Task goal: Transcribe only part of the material below: the lines from the one containing "Write a Blender" through the one containing "COL = sc.collection", inclusive, exactly as written.

[Scene modeling code data]
◇ ◇ ◇ ◇ ◇

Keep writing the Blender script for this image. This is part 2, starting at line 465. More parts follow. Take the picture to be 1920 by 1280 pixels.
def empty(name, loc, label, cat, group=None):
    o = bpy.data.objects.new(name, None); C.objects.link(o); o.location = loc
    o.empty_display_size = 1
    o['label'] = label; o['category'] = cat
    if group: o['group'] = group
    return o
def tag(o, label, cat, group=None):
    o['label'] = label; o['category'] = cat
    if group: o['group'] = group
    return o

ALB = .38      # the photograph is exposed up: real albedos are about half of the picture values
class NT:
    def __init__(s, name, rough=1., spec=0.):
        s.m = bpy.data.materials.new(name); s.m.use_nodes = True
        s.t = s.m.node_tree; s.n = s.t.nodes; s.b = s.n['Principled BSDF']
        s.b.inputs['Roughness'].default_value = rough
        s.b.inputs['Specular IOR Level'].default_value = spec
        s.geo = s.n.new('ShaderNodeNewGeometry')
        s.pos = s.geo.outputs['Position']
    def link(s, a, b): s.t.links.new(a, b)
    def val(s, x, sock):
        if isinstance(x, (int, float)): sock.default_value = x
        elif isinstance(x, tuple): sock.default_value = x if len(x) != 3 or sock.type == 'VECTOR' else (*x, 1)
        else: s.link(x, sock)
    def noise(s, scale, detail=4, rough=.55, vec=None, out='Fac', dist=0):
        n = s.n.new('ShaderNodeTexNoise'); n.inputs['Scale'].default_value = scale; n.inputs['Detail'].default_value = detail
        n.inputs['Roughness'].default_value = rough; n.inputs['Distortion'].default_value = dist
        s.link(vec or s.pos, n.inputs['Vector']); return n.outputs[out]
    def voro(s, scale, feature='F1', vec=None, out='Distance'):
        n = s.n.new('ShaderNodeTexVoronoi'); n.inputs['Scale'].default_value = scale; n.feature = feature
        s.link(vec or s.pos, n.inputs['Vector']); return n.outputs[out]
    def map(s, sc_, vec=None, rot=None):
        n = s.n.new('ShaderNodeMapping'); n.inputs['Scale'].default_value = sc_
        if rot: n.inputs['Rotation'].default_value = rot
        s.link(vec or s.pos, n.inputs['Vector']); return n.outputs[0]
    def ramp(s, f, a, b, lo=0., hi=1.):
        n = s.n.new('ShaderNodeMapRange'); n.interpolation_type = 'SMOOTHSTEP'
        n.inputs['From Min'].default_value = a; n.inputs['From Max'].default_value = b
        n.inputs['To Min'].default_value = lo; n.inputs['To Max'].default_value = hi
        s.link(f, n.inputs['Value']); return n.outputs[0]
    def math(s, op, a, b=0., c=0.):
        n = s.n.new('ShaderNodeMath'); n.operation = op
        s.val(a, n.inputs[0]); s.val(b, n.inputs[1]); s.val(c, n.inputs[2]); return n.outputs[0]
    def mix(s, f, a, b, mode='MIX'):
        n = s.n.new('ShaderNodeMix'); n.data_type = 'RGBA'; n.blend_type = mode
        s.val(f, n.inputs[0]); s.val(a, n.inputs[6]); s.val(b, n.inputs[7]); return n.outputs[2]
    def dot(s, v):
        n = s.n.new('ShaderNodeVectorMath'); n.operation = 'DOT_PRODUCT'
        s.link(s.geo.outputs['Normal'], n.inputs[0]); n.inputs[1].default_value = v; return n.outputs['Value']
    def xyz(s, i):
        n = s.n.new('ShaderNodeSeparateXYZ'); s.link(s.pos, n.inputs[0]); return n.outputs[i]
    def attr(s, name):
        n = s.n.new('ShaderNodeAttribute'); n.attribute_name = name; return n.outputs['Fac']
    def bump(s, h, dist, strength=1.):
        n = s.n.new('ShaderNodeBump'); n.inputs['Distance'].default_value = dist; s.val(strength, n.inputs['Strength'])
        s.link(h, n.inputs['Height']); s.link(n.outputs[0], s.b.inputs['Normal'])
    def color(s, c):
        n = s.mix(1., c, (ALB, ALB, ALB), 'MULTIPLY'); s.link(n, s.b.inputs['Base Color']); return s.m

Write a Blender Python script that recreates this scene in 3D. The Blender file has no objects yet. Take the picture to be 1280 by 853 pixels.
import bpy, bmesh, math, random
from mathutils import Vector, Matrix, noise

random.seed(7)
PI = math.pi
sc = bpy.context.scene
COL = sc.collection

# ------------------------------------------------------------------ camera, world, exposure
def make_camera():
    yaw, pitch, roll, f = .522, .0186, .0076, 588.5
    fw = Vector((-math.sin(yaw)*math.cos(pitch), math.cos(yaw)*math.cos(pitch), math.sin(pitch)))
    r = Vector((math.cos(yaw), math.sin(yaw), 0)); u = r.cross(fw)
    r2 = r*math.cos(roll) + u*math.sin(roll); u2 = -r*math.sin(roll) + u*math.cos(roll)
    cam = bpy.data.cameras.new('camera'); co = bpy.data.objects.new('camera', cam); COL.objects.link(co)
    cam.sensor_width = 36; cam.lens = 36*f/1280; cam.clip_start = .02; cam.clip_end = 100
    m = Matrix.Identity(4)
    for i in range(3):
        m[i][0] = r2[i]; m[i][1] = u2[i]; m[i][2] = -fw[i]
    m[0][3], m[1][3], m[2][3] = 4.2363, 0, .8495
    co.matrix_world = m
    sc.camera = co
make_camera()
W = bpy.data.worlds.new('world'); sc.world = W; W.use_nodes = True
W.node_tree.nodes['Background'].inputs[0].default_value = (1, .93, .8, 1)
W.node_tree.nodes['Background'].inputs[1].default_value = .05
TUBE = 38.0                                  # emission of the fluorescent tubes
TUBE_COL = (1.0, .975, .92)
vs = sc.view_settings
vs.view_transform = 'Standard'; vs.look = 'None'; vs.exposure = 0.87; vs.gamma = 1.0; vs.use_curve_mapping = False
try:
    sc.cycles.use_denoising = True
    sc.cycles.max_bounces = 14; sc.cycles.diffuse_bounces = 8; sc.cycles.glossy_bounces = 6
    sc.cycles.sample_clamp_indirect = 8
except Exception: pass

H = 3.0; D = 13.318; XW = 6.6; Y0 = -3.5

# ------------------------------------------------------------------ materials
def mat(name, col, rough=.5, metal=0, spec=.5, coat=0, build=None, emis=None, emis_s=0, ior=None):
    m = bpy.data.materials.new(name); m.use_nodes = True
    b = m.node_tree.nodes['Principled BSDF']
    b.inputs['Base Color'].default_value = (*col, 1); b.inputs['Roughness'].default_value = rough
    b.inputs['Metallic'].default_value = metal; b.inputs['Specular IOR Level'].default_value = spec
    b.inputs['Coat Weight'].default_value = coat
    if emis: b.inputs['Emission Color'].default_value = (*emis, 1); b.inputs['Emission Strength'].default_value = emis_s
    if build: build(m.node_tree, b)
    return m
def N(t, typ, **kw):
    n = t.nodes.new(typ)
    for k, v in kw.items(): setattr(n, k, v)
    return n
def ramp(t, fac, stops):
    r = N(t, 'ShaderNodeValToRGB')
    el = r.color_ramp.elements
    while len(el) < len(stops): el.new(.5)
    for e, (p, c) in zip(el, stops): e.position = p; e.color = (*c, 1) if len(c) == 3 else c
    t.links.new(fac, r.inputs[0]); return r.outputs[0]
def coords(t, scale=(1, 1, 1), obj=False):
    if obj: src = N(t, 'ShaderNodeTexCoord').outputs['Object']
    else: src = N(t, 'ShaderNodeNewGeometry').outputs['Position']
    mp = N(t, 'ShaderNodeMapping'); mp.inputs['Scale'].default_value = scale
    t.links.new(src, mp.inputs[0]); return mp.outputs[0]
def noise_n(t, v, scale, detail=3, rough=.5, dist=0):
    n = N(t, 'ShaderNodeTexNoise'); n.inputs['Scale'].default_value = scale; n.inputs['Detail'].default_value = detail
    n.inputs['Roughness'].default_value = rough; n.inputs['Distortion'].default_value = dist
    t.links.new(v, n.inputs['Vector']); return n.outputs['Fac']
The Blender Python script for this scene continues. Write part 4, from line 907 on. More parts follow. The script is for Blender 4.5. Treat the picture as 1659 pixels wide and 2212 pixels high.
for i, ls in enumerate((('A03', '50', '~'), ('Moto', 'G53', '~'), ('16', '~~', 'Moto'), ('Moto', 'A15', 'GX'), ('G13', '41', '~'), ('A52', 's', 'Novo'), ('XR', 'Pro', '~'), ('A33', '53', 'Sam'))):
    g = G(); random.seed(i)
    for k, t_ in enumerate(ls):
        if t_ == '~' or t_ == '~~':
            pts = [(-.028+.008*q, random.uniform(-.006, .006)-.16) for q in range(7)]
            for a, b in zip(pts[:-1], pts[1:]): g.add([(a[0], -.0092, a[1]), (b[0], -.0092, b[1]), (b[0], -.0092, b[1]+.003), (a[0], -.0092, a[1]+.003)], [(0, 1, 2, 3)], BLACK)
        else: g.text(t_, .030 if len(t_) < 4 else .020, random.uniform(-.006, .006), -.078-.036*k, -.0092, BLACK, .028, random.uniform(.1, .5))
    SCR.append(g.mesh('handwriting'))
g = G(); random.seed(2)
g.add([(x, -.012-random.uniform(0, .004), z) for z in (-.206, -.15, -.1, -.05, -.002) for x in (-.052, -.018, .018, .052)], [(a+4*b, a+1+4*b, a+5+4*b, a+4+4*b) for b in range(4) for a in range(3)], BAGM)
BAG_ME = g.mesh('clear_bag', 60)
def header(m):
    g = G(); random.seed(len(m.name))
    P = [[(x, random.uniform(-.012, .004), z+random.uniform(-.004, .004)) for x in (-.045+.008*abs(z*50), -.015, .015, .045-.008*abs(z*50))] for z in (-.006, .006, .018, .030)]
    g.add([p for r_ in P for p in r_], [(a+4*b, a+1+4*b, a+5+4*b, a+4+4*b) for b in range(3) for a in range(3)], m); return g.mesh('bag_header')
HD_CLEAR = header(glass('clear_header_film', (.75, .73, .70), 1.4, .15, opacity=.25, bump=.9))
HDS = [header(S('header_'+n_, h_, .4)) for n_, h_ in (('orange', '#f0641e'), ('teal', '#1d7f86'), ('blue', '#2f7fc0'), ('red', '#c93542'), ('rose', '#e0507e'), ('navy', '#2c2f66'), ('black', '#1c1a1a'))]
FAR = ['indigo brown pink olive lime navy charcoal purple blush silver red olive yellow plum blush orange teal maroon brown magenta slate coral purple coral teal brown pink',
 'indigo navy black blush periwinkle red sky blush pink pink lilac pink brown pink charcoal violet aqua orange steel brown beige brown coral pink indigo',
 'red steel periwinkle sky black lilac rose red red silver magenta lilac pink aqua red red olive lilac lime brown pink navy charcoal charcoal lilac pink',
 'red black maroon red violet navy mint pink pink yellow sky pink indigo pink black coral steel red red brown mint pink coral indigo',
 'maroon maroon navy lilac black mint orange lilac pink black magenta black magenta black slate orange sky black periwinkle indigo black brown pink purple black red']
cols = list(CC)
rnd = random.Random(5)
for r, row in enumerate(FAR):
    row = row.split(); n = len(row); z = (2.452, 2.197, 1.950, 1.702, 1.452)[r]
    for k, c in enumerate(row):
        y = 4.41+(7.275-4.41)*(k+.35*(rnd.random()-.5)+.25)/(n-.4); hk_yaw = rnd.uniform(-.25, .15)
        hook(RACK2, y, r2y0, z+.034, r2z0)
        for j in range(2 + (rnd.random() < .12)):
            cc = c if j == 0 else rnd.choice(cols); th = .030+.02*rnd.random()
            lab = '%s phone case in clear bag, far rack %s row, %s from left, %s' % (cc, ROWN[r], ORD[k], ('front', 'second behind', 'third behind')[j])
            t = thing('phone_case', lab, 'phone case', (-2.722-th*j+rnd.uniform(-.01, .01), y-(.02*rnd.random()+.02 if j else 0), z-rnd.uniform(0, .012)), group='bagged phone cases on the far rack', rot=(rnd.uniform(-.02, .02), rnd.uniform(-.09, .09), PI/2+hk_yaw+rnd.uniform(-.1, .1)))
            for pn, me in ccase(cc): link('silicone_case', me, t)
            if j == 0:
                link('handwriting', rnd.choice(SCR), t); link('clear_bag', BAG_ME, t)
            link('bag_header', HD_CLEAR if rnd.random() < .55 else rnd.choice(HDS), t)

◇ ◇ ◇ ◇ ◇

Task output:
Write a Blender Python script that recreates this scene in 3D. The Blender file has no objects yet. Take the picture to be 1280 by 853 pixels.
import bpy, bmesh, math, random
from mathutils import Vector, Matrix, noise

random.seed(7)
PI = math.pi
sc = bpy.context.scene
COL = sc.collection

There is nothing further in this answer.